-- begin --

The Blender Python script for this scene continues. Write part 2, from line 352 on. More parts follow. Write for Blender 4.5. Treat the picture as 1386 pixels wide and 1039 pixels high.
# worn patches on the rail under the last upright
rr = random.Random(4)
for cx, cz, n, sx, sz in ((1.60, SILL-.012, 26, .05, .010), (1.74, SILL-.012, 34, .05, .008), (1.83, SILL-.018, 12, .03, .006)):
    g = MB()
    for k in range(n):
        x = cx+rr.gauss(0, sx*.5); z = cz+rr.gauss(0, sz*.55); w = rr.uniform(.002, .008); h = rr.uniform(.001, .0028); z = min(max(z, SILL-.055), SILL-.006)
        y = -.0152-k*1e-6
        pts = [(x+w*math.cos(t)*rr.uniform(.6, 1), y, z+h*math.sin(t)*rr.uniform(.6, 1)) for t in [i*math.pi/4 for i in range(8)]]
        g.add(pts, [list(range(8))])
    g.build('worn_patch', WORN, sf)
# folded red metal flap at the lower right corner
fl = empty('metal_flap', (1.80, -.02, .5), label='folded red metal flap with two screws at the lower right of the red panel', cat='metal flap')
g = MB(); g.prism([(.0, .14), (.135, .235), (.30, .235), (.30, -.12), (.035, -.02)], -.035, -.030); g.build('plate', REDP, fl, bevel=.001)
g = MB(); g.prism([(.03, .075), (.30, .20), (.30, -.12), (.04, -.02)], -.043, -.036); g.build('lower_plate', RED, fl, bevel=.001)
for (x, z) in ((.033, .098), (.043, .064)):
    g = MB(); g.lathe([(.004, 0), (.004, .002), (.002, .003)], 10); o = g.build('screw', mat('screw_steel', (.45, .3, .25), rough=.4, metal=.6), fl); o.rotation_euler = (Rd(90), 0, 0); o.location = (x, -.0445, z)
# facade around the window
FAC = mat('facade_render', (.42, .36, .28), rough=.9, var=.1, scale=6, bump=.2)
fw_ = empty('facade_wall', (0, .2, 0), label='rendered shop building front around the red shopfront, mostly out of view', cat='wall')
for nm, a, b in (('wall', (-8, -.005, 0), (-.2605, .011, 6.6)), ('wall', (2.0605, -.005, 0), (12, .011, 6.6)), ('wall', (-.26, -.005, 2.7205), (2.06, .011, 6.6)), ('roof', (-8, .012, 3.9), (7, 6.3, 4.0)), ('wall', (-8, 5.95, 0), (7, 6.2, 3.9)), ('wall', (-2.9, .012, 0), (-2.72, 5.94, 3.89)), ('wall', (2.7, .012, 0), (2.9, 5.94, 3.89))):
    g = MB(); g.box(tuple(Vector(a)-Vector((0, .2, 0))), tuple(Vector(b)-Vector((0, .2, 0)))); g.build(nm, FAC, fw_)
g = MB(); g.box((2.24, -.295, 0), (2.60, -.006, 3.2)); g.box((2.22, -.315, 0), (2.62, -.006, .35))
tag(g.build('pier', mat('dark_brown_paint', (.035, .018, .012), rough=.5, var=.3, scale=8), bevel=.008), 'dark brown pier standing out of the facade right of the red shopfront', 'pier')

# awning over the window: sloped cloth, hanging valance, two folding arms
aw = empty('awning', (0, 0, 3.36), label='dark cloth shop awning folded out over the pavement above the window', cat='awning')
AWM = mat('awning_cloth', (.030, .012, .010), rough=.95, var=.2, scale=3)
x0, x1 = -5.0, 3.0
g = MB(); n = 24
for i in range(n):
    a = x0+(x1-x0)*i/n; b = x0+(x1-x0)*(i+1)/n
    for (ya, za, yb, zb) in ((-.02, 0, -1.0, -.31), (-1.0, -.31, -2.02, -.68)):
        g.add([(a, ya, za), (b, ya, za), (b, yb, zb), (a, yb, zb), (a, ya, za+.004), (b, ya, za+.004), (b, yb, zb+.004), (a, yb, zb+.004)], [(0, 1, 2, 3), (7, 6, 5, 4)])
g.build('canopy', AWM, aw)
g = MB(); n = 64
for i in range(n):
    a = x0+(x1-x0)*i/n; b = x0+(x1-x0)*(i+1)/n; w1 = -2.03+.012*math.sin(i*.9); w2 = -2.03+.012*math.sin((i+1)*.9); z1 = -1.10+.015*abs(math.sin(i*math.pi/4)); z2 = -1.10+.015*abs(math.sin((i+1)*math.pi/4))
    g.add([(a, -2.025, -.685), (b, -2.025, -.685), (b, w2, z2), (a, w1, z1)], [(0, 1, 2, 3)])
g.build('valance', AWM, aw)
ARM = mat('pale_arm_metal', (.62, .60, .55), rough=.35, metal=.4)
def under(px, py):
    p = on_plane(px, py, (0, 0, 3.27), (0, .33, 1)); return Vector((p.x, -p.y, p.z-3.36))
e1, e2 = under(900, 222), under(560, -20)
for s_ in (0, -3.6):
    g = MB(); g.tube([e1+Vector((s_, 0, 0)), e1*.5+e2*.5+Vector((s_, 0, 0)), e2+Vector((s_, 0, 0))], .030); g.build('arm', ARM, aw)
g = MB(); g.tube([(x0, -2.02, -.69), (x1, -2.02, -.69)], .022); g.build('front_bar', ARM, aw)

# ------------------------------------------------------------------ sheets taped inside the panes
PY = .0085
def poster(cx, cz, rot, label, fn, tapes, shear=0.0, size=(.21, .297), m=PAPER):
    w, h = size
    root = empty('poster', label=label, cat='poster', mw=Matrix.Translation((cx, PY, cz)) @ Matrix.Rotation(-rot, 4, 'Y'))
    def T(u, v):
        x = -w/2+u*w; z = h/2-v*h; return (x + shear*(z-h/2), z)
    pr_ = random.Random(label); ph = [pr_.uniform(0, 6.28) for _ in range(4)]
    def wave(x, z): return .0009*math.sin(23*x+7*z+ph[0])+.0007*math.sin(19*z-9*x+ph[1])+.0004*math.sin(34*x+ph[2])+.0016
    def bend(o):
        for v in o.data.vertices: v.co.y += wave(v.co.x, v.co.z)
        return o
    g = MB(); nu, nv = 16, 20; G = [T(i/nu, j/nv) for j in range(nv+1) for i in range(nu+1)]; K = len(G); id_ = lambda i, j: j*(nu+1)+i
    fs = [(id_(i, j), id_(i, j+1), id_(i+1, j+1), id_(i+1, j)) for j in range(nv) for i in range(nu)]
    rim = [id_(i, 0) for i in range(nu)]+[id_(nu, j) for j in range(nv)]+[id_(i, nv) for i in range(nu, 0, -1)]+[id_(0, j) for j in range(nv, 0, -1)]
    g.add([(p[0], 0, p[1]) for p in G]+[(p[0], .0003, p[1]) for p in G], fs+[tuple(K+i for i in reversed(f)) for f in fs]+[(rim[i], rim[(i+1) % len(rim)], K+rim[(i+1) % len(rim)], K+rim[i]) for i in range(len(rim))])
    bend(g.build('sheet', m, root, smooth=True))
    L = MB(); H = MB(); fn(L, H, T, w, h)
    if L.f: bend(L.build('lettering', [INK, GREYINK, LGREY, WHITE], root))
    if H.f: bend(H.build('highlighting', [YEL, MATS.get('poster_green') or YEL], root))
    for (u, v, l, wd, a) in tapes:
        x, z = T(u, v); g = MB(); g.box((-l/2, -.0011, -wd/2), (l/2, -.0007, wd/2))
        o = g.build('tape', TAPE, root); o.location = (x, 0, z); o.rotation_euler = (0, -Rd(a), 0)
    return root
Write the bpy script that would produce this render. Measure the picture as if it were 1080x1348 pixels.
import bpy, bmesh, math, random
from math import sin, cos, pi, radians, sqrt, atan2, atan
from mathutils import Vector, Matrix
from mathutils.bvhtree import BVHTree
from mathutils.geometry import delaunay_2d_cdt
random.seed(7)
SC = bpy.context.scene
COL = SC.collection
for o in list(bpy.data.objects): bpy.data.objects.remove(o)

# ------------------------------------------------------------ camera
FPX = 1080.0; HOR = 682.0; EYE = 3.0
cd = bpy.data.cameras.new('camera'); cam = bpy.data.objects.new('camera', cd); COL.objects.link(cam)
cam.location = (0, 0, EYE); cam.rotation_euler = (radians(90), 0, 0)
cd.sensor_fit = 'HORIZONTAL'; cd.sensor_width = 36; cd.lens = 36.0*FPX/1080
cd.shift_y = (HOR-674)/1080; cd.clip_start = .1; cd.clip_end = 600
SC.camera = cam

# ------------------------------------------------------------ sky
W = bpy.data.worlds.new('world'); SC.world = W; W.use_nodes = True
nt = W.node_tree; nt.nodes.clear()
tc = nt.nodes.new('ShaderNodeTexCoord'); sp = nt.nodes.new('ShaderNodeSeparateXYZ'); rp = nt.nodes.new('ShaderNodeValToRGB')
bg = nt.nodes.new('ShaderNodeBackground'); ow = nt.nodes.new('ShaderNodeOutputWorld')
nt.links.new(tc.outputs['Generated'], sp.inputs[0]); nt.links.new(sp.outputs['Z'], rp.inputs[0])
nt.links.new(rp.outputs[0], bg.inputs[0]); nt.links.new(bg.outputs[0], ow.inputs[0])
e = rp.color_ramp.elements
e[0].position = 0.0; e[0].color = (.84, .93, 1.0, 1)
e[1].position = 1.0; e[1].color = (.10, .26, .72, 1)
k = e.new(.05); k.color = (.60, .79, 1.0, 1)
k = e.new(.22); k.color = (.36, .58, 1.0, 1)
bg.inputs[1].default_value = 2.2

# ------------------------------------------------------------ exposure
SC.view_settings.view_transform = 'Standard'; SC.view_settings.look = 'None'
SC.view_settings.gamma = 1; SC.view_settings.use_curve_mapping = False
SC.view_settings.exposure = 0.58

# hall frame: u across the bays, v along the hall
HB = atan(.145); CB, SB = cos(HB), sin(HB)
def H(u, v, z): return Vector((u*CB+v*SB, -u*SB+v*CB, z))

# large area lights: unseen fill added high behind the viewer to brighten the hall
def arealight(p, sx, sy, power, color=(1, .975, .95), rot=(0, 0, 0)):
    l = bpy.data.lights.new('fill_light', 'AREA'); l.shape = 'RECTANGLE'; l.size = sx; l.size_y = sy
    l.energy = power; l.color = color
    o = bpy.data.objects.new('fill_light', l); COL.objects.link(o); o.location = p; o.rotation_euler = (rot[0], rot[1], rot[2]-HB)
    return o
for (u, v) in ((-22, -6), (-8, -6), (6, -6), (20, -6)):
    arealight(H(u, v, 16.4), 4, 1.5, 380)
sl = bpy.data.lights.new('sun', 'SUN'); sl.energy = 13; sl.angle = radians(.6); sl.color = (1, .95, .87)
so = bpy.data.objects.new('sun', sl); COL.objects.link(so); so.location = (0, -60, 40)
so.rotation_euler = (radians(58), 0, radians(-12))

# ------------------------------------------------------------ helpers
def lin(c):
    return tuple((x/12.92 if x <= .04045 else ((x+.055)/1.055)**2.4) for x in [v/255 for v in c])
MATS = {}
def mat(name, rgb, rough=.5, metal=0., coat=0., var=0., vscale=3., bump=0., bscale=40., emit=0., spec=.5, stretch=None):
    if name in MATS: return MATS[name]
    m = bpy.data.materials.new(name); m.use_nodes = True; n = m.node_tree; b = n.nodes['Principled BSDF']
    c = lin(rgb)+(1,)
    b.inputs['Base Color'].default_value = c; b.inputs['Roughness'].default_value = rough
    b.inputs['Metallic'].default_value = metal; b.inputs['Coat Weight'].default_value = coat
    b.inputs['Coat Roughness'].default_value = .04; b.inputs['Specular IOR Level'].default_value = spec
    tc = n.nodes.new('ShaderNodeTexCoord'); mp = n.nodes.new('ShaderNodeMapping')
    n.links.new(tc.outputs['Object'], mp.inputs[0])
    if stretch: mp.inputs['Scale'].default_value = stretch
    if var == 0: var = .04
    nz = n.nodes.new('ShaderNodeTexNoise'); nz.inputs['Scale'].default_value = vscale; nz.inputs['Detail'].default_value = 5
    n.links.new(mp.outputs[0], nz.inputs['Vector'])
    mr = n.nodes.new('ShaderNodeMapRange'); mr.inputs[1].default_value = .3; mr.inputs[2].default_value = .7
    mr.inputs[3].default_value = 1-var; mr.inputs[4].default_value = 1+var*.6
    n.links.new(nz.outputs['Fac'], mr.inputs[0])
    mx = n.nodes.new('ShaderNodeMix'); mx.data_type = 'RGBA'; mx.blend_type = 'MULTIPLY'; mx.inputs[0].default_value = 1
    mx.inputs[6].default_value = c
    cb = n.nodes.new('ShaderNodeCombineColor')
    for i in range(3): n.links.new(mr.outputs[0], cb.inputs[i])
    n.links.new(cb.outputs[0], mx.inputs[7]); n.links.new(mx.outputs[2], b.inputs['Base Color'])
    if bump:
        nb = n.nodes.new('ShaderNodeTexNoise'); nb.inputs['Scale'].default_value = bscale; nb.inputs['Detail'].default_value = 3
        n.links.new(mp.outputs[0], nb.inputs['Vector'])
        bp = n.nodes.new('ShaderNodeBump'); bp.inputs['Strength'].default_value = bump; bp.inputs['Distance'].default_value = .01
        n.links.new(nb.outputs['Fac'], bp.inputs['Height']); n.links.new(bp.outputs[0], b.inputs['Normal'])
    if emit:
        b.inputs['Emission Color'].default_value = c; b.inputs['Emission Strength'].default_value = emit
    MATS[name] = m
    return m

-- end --

What is expected
Collect the complete line wherever the string "script" appears in the records.

The result
The Blender Python script for this scene continues. Write part 2, from line 352 on. More parts follow. Write for Blender 4.5. Treat the picture as 1386 pixels wide and 1039 pixels high.
Write the bpy script that would produce this render. Measure the picture as if it were 1080x1348 pixels.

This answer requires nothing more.